Saturday, June 14, 2008

The guilty parties

Who's to blame for the Lisbon Treaty fiasco?

I have two candidates.

I think Google and the Internet means that all information is at the fingertips of everyone and therefore allowing the great and good to go off and do their own thing in a well meaning way is increasingly not an option. Makes the politics of such treaties harder and harder to sustain against insurgent populist campaigns. Voters are less and less willing to trust their elected leaders on such matters and less tolerant of treaties they can't read.

But surely the single person most clearly blameworthy person has to be France's very own Valery Giscard D'Estaing.

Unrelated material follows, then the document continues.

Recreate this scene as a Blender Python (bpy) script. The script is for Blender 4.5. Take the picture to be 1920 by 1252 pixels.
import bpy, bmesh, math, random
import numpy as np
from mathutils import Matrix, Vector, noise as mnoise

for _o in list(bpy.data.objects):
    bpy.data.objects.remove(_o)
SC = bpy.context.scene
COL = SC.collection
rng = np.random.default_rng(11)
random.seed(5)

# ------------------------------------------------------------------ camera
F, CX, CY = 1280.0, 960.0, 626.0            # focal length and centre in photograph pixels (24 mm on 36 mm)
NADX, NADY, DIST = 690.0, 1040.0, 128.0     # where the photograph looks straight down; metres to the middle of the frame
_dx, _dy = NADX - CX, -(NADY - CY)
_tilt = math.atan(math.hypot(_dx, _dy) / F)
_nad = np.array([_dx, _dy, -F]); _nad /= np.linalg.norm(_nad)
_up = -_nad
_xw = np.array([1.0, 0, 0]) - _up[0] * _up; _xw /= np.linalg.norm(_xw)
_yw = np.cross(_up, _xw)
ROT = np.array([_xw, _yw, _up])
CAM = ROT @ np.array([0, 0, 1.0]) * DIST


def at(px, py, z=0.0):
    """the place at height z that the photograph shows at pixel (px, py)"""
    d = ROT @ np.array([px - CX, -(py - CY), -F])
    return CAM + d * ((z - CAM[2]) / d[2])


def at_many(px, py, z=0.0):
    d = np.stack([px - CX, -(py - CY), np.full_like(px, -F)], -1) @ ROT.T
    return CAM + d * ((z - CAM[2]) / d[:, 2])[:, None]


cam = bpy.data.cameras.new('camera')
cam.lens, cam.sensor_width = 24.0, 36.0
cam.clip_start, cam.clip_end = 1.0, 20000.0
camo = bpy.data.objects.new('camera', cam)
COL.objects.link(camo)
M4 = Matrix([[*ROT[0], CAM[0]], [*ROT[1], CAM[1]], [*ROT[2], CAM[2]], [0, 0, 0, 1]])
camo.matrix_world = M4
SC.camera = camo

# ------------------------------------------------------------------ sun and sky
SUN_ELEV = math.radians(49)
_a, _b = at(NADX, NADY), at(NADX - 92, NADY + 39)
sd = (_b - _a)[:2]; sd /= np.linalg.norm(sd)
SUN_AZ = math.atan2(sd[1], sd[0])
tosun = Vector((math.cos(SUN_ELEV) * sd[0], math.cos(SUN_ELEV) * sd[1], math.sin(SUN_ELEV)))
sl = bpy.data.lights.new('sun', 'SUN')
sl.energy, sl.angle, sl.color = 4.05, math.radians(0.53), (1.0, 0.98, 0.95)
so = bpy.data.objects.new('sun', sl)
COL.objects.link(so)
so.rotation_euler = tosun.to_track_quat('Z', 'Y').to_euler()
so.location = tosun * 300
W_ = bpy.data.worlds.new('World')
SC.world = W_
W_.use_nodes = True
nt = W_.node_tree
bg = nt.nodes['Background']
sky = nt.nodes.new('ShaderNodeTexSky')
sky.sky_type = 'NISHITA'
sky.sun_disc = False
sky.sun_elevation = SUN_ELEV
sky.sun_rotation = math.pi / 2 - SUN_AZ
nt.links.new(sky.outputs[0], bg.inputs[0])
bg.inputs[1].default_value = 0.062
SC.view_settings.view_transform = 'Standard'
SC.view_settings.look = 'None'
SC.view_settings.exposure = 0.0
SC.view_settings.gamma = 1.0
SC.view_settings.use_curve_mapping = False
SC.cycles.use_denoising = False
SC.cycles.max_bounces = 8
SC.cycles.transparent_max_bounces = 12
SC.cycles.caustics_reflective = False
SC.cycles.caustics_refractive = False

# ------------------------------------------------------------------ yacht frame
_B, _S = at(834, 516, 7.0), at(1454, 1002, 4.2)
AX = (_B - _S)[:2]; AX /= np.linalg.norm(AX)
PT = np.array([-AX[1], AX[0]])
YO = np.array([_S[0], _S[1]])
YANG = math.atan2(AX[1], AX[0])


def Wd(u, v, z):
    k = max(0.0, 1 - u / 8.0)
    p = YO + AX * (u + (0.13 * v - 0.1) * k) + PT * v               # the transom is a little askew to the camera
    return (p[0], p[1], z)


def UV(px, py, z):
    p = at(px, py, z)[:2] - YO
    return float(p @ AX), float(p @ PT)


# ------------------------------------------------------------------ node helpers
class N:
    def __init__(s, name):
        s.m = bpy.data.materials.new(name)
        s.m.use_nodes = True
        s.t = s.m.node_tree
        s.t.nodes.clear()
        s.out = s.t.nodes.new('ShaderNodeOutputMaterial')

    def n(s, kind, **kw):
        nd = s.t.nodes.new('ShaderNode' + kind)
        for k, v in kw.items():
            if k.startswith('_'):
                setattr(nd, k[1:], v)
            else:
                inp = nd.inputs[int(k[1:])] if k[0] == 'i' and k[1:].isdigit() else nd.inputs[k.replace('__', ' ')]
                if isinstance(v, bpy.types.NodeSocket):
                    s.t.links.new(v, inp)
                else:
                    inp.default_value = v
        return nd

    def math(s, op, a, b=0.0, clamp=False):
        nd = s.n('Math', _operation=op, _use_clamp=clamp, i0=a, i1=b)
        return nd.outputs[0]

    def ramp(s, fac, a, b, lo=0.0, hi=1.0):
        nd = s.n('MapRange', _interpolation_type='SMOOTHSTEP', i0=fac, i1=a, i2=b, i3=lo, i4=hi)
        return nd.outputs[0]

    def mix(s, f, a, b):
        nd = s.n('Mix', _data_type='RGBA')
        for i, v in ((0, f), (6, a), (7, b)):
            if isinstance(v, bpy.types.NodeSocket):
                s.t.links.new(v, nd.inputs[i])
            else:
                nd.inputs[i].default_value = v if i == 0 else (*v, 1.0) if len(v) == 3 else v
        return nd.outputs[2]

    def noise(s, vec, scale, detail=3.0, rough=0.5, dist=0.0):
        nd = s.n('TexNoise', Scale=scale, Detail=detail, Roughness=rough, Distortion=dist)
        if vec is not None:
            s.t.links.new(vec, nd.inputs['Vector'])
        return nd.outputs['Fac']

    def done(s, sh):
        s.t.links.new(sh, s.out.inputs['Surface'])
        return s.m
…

After British politicians warned against calling it a Constitution - he went ahead and called it a Constitutional Treaty..... thereby guaranteeing the opposition of the die hard anti-Europeans, and incidentally pushing the French and Dutch to hold their own referendums, killing the first version of the Treaty stone dead and carrying the Reform Treaty in its wake.

Finally he gave this quote about the Lisbon Treaty, which wasn't the greatest help in the ratification campaign:

public opinion will be led to adopt, without knowing it, the proposals we dare not present to them directly

When the Lisbon Treaty has friends like these, I don't think there's really much of a role for eurosceptic No campaigns.